International Artist Magazine wrote about a most dreaded artist problem; greens don't sell.  People apparently don't like to look at too much green.   For the past year I have been painting hops, attempting to add color, shape, and variation to a plant that's added so much to my lfie.   While the exercise has wrought some interesting results, the basic problem still loomed before me.   It's difficult to stray from the not "quite ugly" hop painting.

NOTHING NEW UNDER THE SUN

While admiring vintage wine posters an idea flashed before my eyes.  Why not incorporate more character, life, color, and a vintage feel into my hop paintings?   I've loved the elegance, playfulness, and artistic beauty found in vintage art  particularly from 1920's France, art deco and wpa.
Le Hop Mistress, Biere Celebebration is the first, of what I intend to be a study of vintage art.  Part of me wishes I'd come up with some amazing new discovery, a completely new technique.  For now, I am quite content to be a student, and spend some time with my old favorites.  I realize there is really nothing new under the sun.  Many of our bright ideas are a compilation of old ideas blended into one new creation.  

LE HOP MISTRESS
Why Le Hop Mistress you may ask?

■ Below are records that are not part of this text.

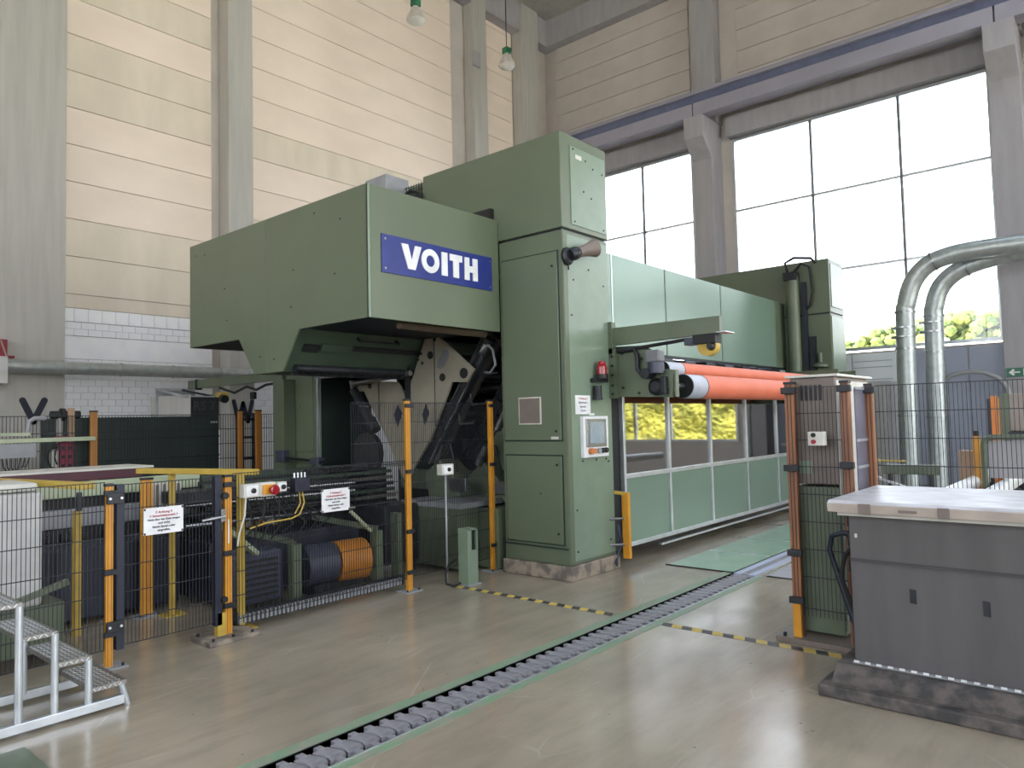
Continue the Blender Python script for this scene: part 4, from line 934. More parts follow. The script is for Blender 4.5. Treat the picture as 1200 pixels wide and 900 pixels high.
MB().box(.6, 2.05, 6.32, 6.9, .10, .45).build('green_base', GREEN_D, t)
MB().bar((1.5, 6.28, .45), (2.06, 6.28, .60), .06, .04).build('sloped_bar', GREEN_D, t)
# conveyor / infeed
t = thing('infeed_conveyor', 'long infeed conveyor with pale green beam behind the low fence', 'conveyor', (2, 8, 0))
MB().box(.8, 3.42, 7.95, 8.6, 1.345, 1.365).build('table_top', GREY_BOX, t)
MB().box(.8, 3.3, 7.93, 7.96, 1.26, 1.343).build('red_edge_beam', mat('maroon_beam', (70, 22, 38), .5), t)
MB().box(1.2, 3.9, 7.90, 8.0, 1.10, 1.25).build('pale_beam', CREAM, t, bevel=.01)
MB().box(3.92, 6.3, 7.90, 8.0, 1.10, 1.22).build('dark_beam', GREEN_IN, t, bevel=.01)
MB().box(1.2, 6.3, 7.98, 8.1, .99, 1.10).build('dark_gap', BLACK, t)
MB().box(1.2, 4.6, 7.88, 8.0, .815, .99).build('grey_beam', GREYP, t, bevel=.01)
MB().box(1.2, 6.3, 7.92, 8.05, .66, .80).build('dark_beam', DARK, t)
MB().cyl((3.6, 7.8, 1.02), (6.2, 7.8, 1.02), .07).build('roller', STEEL, t, smooth=True)
for x in (1.9, 3.0, 4.2, 5.4): MB().box(x, x+.12, 7.9, 8.1, 0, .7).build('leg', GREEN_DK, t)
for i in range(20): MB().box(1.45+i*.18, 1.53+i*.18, 7.86, 7.90, .70, .76).build('clip', BLACK, t)
t = thing('cable_drum_box', 'white ribbed box on the conveyor behind the gate', 'box', (3.3, 7.4, .9))
MB().box(3.16, 3.50, 7.50, 7.56, .86, 1.20).build('box', GREY_BOX, t)
for i in range(5): MB().box(3.18+i*.07, 3.20+i*.07, 7.48, 7.50, .87, 1.19).build('rib', BRNCOV, t)
# low machinery behind the low fence
t = thing('conveyor_subframe', 'dark lower conveyor frame with green stands behind the low fence', 'machine', (4, 6.6, 0))
MB().box(3.5, 5.3, 6.9, 7.6, .05, .62).build('lower_cover', NAVY, t, bevel=.02)
MB().box(2.2, 3.4, 7.3, 7.75, .05, .70).build('lower_cover', NAVY, t, bevel=.02)
for z in (.78, .88, .98, 1.07): MB().cyl((3.4, 7.2, z), (5.3, 7.0, z), .022).build('tie_rod', STEEL if z != .88 else DARK, t, smooth=True)
MB().box(3.3, 5.3, 7.1, 7.5, 1.0, 1.12).build('upper_cover', DARK, t, bevel=.01)
for x in (4.12, 5.15):
    s_ = MB().box(x-.05, x+.05, 6.36, 6.46, 0, .58).build('stand', GREEN, t, bevel=.004)
    MB().bar((x, 6.4, .6), (x-.35, 7.1, .72), .06, .05).build('stand_arm', GREEN_D, s_)
mb = MB()
for i in range(44): mb.box(3.3+i*.042, 3.322+i*.042, 5.98, 6.02, .05, .12)
mb.build('cable_chain', GREYP, t, kind='stuff')
MB().box(3.28, 5.2, 6.03, 6.06, .03, .14).build('chain_tray', DARK, t)
mb = MB()
for i in range(9):
    mb.tube([(3.3+.13*i, 6.35, .62+.05*(i % 3)), (3.34+.14*i, 6.3, .8), (3.5+.1*i, 6.5, .95+.04*(i % 2)), (3.7+.1*i, 6.9, 1.0)], .012, 6)
mb.build('hose_bundle', BLACK, t, kind='stuff')
MB().bar((4.72, 6.3, .84), (5.0, 6.32, .60), .03, .03).build('brace', CREAM, t)
MB().bar((3.33, 6.3, .85), (3.70, 6.4, .55), .07, .04).build('brace', CREAM, t)
t = thing('electric_motor', 'orange drum motor low behind the fence', 'motor', (4.9, 6.5, 0))
MB().cyl((4.72, 6.62, .28), (5.08, 6.58, .28), .22, n=24).build('orange_drum', DRUM, t, smooth=True)
MB().cyl((4.36, 6.66, .29), (4.70, 6.62, .29), .21, n=24).build('grey_drum', BLUEP, t, smooth=True)
MB().box(4.4, 5.05, 6.5, 6.75, 0, .10).build('foot', DARK, t)
t = thing('fan_motor', 'dark blue ribbed motor left of the green stand behind the fence', 'motor', (3.7, 6.5, 0))
MB().box(3.45, 4.02, 6.45, 6.8, .06, .56).build('housing', BLUEP, t, bevel=.04)
for i in range(7): MB().box(3.52, 3.95, 6.425, 6.45, .13+i*.055, .15+i*.055).build('rib', BLACK, t)
t = thing('drive_housing', 'black drive housing beneath the pale plates', 'machine', (5.5, 6.8, .3))
for k in range(6): MB().box(3.7, 6.2, 7.3+.02*k, 7.36+.02*k, .74+k*.075, .78+k*.075).build('rail_bar', (DARK, TAUPE, GREEN_IN)[k % 3], t)
MB().box(3.7, 6.2, 7.5, 7.55, .72, 1.18).build('rail_back', BLACK, t)
MB().box(5.2, 5.9, 7.5, 8.4, .3, 1.2).build('cover', DARK, t, bevel=.03)
MB().lathe([(.05, 0), (.28, .02), (.28, .1), (.05, .12)], (6.2, 7.95, 1.35), 20, (1, 0, 0)).build('wheel', BLACK, t, smooth=True)
t = thing('servo_arm', 'small blue actuator on a dark arm in front of the far column', 'actuator', (6.3, 9.5, 1.2))
MB().bar((6.2, 10.0, 1.27), (6.2, 8.9, 1.22), .05, .03).build('arm', DARK, t)
MB().box(6.14, 6.26, 9.85, 10.05, 1.2, 1.38).build('cylinder', BLUEP, t, bevel=.01)
MB().box(6.14, 6.26, 8.95, 9.15, 1.18, 1.28).build('cylinder', BLUEP, t, bevel=.01)

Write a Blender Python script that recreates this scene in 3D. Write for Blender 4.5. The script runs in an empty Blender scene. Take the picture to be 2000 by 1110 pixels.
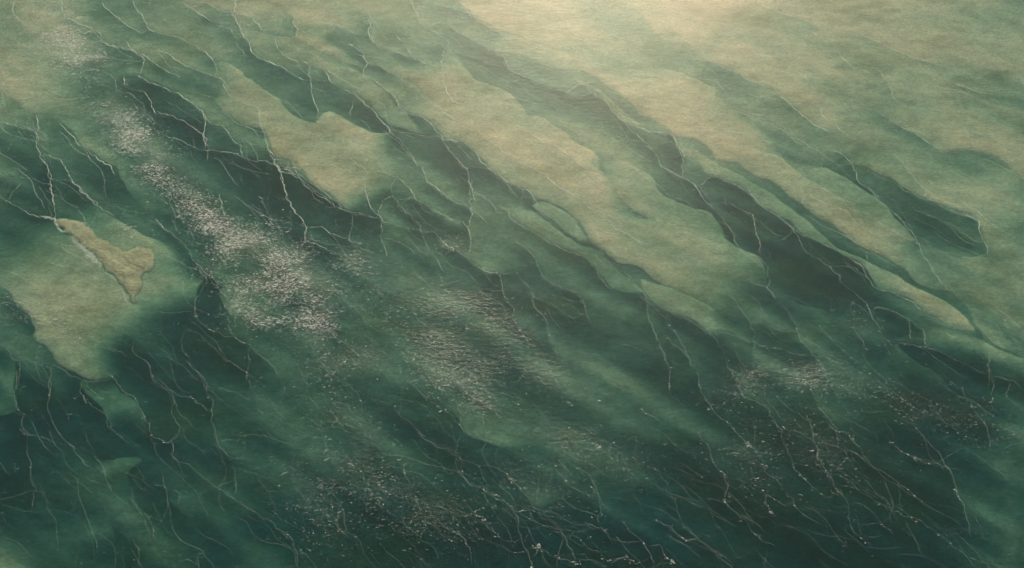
import bpy, bmesh, math, random
import numpy as np
from mathutils import Vector, noise
from mathutils.geometry import delaunay_2d_cdt

random.seed(7)
R = math.radians
scene = bpy.context.scene
col = scene.collection

# ------------------------------------------------------------------ camera
CAM_H, PITCH, HFOV = 100.0, 50.0, 45.0
cam_data = bpy.data.cameras.new("camera")
cam = bpy.data.objects.new("camera", cam_data)
col.objects.link(cam)
cam.location = (0, 0, CAM_H)
cam.rotation_euler = (R(90 - PITCH), 0, 0)
cam_data.sensor_width = 36
cam_data.lens = 18 / math.tan(R(HFOV / 2))
cam_data.clip_start = 1
cam_data.clip_end = 20000
scene.camera = cam

# ------------------------------------------------------------------ sky, sun, exposure
SUN_EL, SUN_AZ = 23.5, 4.0            # azimuth in degrees to the right of straight ahead (+Y)
world = bpy.data.worlds.new("World")
scene.world = world
world.use_nodes = True
wn = world.node_tree
sky = wn.nodes.new("ShaderNodeTexSky")
sky.sky_type = 'NISHITA'
sky.sun_disc = False
sky.sun_elevation = R(SUN_EL)
sky.sun_rotation = R(SUN_AZ)
sky.dust_density = 3.0
wn.links.new(sky.outputs[0], wn.nodes["Background"].inputs[0])
wn.nodes["Background"].inputs[1].default_value = 0.10

sun_data = bpy.data.lights.new("sun", 'SUN')
sun_data.energy = 5.0
sun_data.angle = R(0.5)
sun_data.color = (1.0, 0.85, 0.58)
sun = bpy.data.objects.new("sun", sun_data)
col.objects.link(sun)
d = Vector((math.sin(R(SUN_AZ)) * math.cos(R(SUN_EL)), math.cos(R(SUN_AZ)) * math.cos(R(SUN_EL)), math.sin(R(SUN_EL))))
sun.rotation_euler = d.to_track_quat('Z', 'Y').to_euler()
sun.location = d * 300

scene.view_settings.view_transform = 'Standard'
scene.view_settings.look = 'None'
scene.view_settings.gamma = 1
scene.view_settings.use_curve_mapping = False
scene.view_settings.exposure = 0.06
scene.cycles.volume_bounces = 1
scene.cycles.transparent_max_bounces = 40
scene.cycles.max_bounces = 6
scene.cycles.use_denoising = True

# ------------------------------------------------------------------ map of the lagoon (metres), read off the survey picture
FPX = 1000 / math.tan(R(HFOV / 2))


def g(px, py, z=0.0):
    """survey picture coordinates (2000 x 1110) -> map position at height z (0 = the water surface)"""
    u, v = (px - 1000) / FPX, (555 - py) / FPX
    cp, sp = math.cos(R(PITCH)), math.sin(R(PITCH))
    dy, dz = cp + v * sp, -sp + v * cp
    t = (CAM_H - z) / -dz
    return (u * t, dy * t)


def ginv(x, y):
    cp, sp = math.cos(R(PITCH)), math.sin(R(PITCH))
    dz = -CAM_H
    fwd = y * cp - dz * sp
    up = y * sp + dz * cp
    return (1000 + FPX * x / fwd, 555 - FPX * up / fwd)


DEPTH = np.array([
    # x: 0    200  400  600  800  1000 1200 1400 1600 1800 2000
    [1.3, 1.3, 1.0, 1.0, 1.1, 0.8, 0.7, 0.6, 0.6, 0.8, 1.0],     # y 0
    [1.5, 1.8, 1.4, 1.6, 1.4, 1.5, 1.5, 1.3, 1.1, 1.1, 1.2],     # 185
    [2.2, 2.3, 2.0, 2.3, 2.2, 2.0, 2.0, 2.3, 2.2, 2.1, 1.6],     # 370
    [2.4, 2.3, 2.6, 2.6, 2.3, 2.3, 2.5, 2.7, 3.3, 2.6, 1.6],     # 555
    [3.6, 3.7, 3.4, 3.1, 2.8, 3.0, 3.1, 3.3, 2.5, 3.5, 3.4],     # 740
    [3.9, 3.1, 2.8, 2.8, 3.3, 3.6, 3.2, 3.9, 4.1, 4.2, 2.6],     # 925
    [2.2, 3.2, 3.4, 3.2, 4.3, 4.5, 4.5, 4.5, 4.5, 4.4, 3.0],     # 1110
]) * 0.062
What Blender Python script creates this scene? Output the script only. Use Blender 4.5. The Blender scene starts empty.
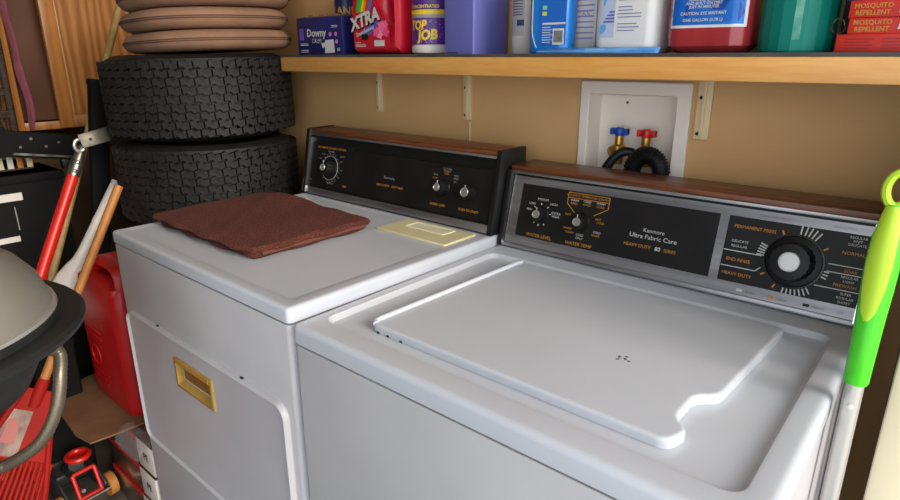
import bpy, bmesh, math, random
from mathutils import Vector, Matrix
random.seed(7)
PI = math.pi
scene = bpy.context.scene
COL = scene.collection

# ------------------------------------------------------------------ camera
F_PX = 604.1
YAW, PITCH, ROLL = 0.7084, 0.3111, -0.0029
CAM = Vector((0.8089, -0.5315, 1.3422))
cd = bpy.data.cameras.new('camera')
cam = bpy.data.objects.new('camera', cd)
COL.objects.link(cam)
scene.camera = cam
cd.sensor_width = 36.0
cd.lens = F_PX / 900 * 36
cd.clip_start = 0.02
_f = Vector((-math.sin(YAW) * math.cos(PITCH), math.cos(YAW) * math.cos(PITCH), -math.sin(PITCH)))
_r = Vector((math.cos(YAW), math.sin(YAW), 0))
_u = _r.cross(_f)
_r2 = _r * math.cos(ROLL) + _u * math.sin(ROLL)
_u2 = -_r * math.sin(ROLL) + _u * math.cos(ROLL)
cam.matrix_world = Matrix(((_r2.x, _u2.x, -_f.x, CAM.x), (_r2.y, _u2.y, -_f.y, CAM.y),
                           (_r2.z, _u2.z, -_f.z, CAM.z), (0, 0, 0, 1)))

# ------------------------------------------------------------------ light
w = bpy.data.worlds.new('world')
scene.world = w
w.use_nodes = True
bg = w.node_tree.nodes['Background']
bg.inputs[0].default_value = (0.82, 0.91, 1.0, 1)
bg.inputs[1].default_value = 1.6
sd = bpy.data.lights.new('sun', 'SUN')
sun = bpy.data.objects.new('sun', sd)
COL.objects.link(sun)
sd.energy = 1.8
sd.angle = math.radians(28)
sd.color = (1.0, 0.90, 0.76)
sun.rotation_euler = Vector((-0.93, 0.09, -0.34)).to_track_quat('-Z', 'Y').to_euler()
vs = scene.view_settings
vs.view_transform = 'Standard'
vs.look = 'None'
vs.exposure = 0.7
vs.gamma = 1
vs.use_curve_mapping = False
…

Well, anything French is quite romantic, and I love the idea of hero worship; glorifying beer and all the wonders of life with beer in it.   The image is obviously a female and a hop.  I though the title Hop Mistress would be fitting.   Not so long ago, I was honored with the title, Mistress of the Hop, by the Tasting Nitch, a beer blog headed up by American living in France.  So, Cheers to you, Nichole.   Thank you for the lovely write up and your work a champion of beer in wine country.  

Here again I am faced with 2 more cliches; "what a small world this is", and "life comes around full circle".

Le Hop Mistress series is dedicated to all the wonderful women who love beer, and the men who appreciate them.